++++ Data section ++++
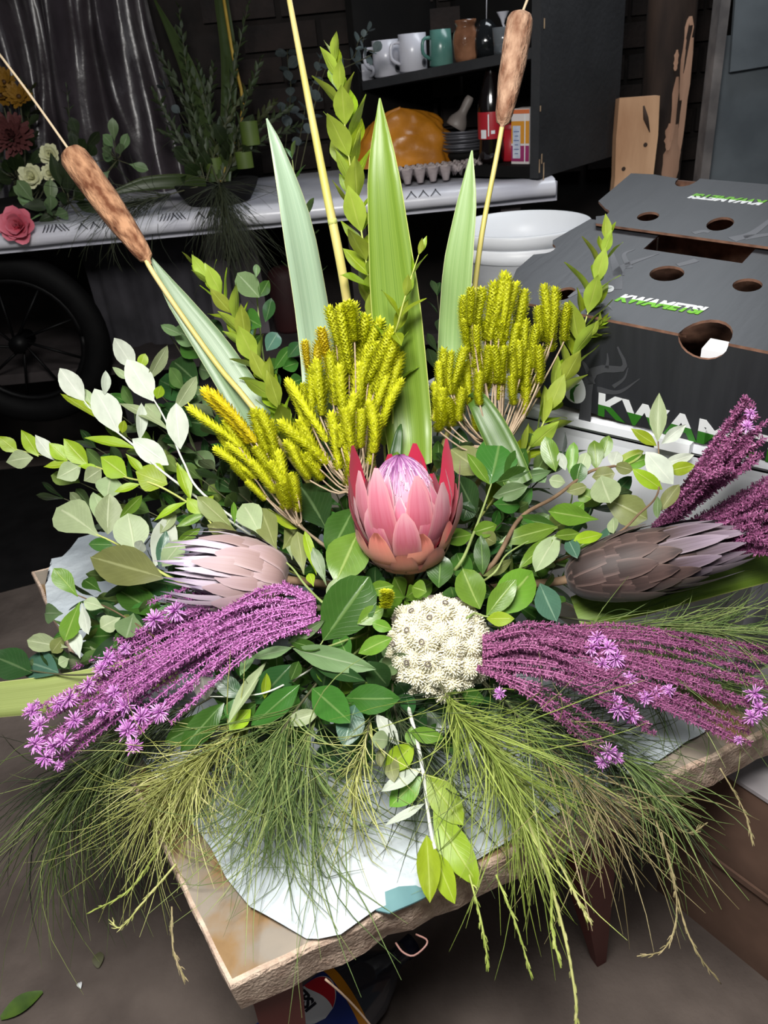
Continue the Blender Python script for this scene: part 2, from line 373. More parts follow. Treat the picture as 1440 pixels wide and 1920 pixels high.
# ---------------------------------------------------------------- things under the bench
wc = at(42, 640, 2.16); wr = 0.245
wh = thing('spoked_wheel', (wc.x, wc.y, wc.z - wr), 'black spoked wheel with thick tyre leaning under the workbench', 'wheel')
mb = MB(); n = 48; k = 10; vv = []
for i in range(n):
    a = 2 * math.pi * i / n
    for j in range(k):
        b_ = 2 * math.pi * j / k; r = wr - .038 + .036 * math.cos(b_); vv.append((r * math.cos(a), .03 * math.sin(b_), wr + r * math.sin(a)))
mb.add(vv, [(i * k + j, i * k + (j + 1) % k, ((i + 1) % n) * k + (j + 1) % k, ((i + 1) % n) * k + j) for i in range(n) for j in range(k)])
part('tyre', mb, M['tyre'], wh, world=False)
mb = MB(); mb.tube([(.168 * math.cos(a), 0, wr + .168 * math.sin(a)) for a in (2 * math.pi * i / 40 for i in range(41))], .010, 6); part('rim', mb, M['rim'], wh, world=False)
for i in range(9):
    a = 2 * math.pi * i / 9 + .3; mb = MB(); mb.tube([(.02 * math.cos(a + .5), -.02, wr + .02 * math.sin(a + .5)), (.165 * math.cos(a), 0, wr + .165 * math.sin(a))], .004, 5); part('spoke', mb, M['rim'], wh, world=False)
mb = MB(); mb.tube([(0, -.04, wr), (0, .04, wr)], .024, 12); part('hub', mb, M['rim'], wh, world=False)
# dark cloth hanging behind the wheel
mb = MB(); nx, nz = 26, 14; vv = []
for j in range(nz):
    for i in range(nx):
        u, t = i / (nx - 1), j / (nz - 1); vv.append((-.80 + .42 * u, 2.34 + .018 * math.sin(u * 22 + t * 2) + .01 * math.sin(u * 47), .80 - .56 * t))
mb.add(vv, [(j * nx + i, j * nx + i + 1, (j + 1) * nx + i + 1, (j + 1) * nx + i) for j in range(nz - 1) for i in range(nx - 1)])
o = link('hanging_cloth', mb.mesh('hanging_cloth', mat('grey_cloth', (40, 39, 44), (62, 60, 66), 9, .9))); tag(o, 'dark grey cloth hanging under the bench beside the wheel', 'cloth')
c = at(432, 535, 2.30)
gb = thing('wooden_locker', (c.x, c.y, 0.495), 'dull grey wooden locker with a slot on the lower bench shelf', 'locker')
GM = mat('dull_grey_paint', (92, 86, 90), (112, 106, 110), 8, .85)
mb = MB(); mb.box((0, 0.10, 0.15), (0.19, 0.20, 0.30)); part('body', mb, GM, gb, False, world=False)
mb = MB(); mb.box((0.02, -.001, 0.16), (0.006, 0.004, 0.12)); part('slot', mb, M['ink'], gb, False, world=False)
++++
# [Task statement]
Leave out the pictures and copy the rest of the material above exactly.

# [Written answer]
Continue the Blender Python script for this scene: part 2, from line 373. More parts follow. Treat the picture as 1440 pixels wide and 1920 pixels high.
# ---------------------------------------------------------------- things under the bench
wc = at(42, 640, 2.16); wr = 0.245
wh = thing('spoked_wheel', (wc.x, wc.y, wc.z - wr), 'black spoked wheel with thick tyre leaning under the workbench', 'wheel')
mb = MB(); n = 48; k = 10; vv = []
for i in range(n):
    a = 2 * math.pi * i / n
    for j in range(k):
        b_ = 2 * math.pi * j / k; r = wr - .038 + .036 * math.cos(b_); vv.append((r * math.cos(a), .03 * math.sin(b_), wr + r * math.sin(a)))
mb.add(vv, [(i * k + j, i * k + (j + 1) % k, ((i + 1) % n) * k + (j + 1) % k, ((i + 1) % n) * k + j) for i in range(n) for j in range(k)])
part('tyre', mb, M['tyre'], wh, world=False)
mb = MB(); mb.tube([(.168 * math.cos(a), 0, wr + .168 * math.sin(a)) for a in (2 * math.pi * i / 40 for i in range(41))], .010, 6); part('rim', mb, M['rim'], wh, world=False)
for i in range(9):
    a = 2 * math.pi * i / 9 + .3; mb = MB(); mb.tube([(.02 * math.cos(a + .5), -.02, wr + .02 * math.sin(a + .5)), (.165 * math.cos(a), 0, wr + .165 * math.sin(a))], .004, 5); part('spoke', mb, M['rim'], wh, world=False)
mb = MB(); mb.tube([(0, -.04, wr), (0, .04, wr)], .024, 12); part('hub', mb, M['rim'], wh, world=False)
# dark cloth hanging behind the wheel
mb = MB(); nx, nz = 26, 14; vv = []
for j in range(nz):
    for i in range(nx):
        u, t = i / (nx - 1), j / (nz - 1); vv.append((-.80 + .42 * u, 2.34 + .018 * math.sin(u * 22 + t * 2) + .01 * math.sin(u * 47), .80 - .56 * t))
mb.add(vv, [(j * nx + i, j * nx + i + 1, (j + 1) * nx + i + 1, (j + 1) * nx + i) for j in range(nz - 1) for i in range(nx - 1)])
o = link('hanging_cloth', mb.mesh('hanging_cloth', mat('grey_cloth', (40, 39, 44), (62, 60, 66), 9, .9))); tag(o, 'dark grey cloth hanging under the bench beside the wheel', 'cloth')
c = at(432, 535, 2.30)
gb = thing('wooden_locker', (c.x, c.y, 0.495), 'dull grey wooden locker with a slot on the lower bench shelf', 'locker')
GM = mat('dull_grey_paint', (92, 86, 90), (112, 106, 110), 8, .85)
mb = MB(); mb.box((0, 0.10, 0.15), (0.19, 0.20, 0.30)); part('body', mb, GM, gb, False, world=False)
mb = MB(); mb.box((0.02, -.001, 0.16), (0.006, 0.004, 0.12)); part('slot', mb, M['ink'], gb, False, world=False)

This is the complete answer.